Despite dropping six cordon catches in the opening two days of the game, Kent polished off their win soon after tea to secure their third Willis Trophy victory in five starts. Their only defeat coming in the opening round away to Essex, who had secured their south group title with a nine-wicket triumph over Middlesex at Chelmsford earlier in the day.  

Hampshire had started day three on their overnight total of 108 for five – for an overall lead in the match of 129 runs – yet failed to bat out the morning session despite a three-hour career-best vigil worth 68 by Tom Scriven.

They added only two before Lewis McManus steered Harry Podmore’s lifting leg-cutter to third slip without adding to his 95-ball half-century.

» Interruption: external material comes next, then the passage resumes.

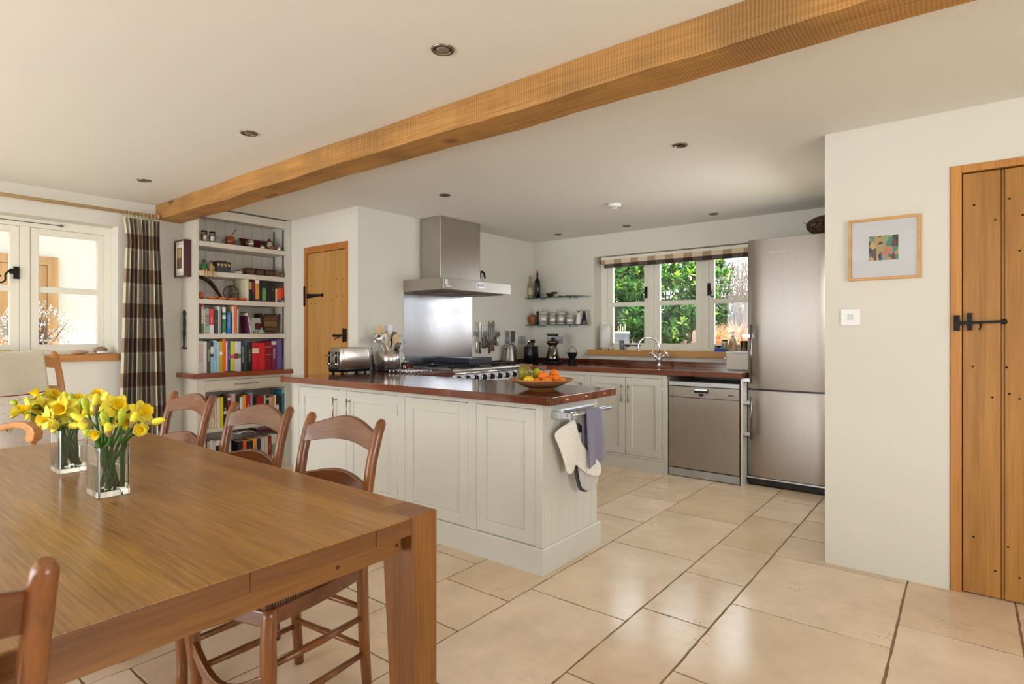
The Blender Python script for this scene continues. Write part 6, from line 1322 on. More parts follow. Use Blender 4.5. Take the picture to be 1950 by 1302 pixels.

Scriven, the 21-year-old all-rounder making his second Willis Trophy appearance, reached his maiden first-class 50 from 96 balls and with nine fours with a rasping square drive against Grant Stewart who, somewhat unusually, opened the bowling ahead of Kent’s leading wicket-taker Darren Stevens.

Podmore bagged his first five-wicket return of the campaign in his next over by enticing debutant Scott Currie to follow an away-swinger and edge low to slip.

Stevens replaced Stewart at The Nackington Road End after 40 minutes’ play and, as if to make a point to acting skipper Bell-Drummond, struck with his fifth ball by removing Crane after a sliced drive to gully.

With Matt Milnes unable to bowl and off the field with a stiff back, Stewart was switched to the Pavilion End to replace Podmore but, despite beating the bat on numerous occasions struggled to find an edge.

Kent’s relentless pressure paid dividends, however, when Scriven dragged an attempted straight drive against Stevens straight into the hands of Podmore at mid-on.

Stewart finally got his deserved wicket and denied Stevens another five-wicket return when last man Dale edged an attempted push drive through to the keeper.

Podmore closed with season’s best figures of five for 43 and Stevens returned four for 35 and match figures of nine for 72.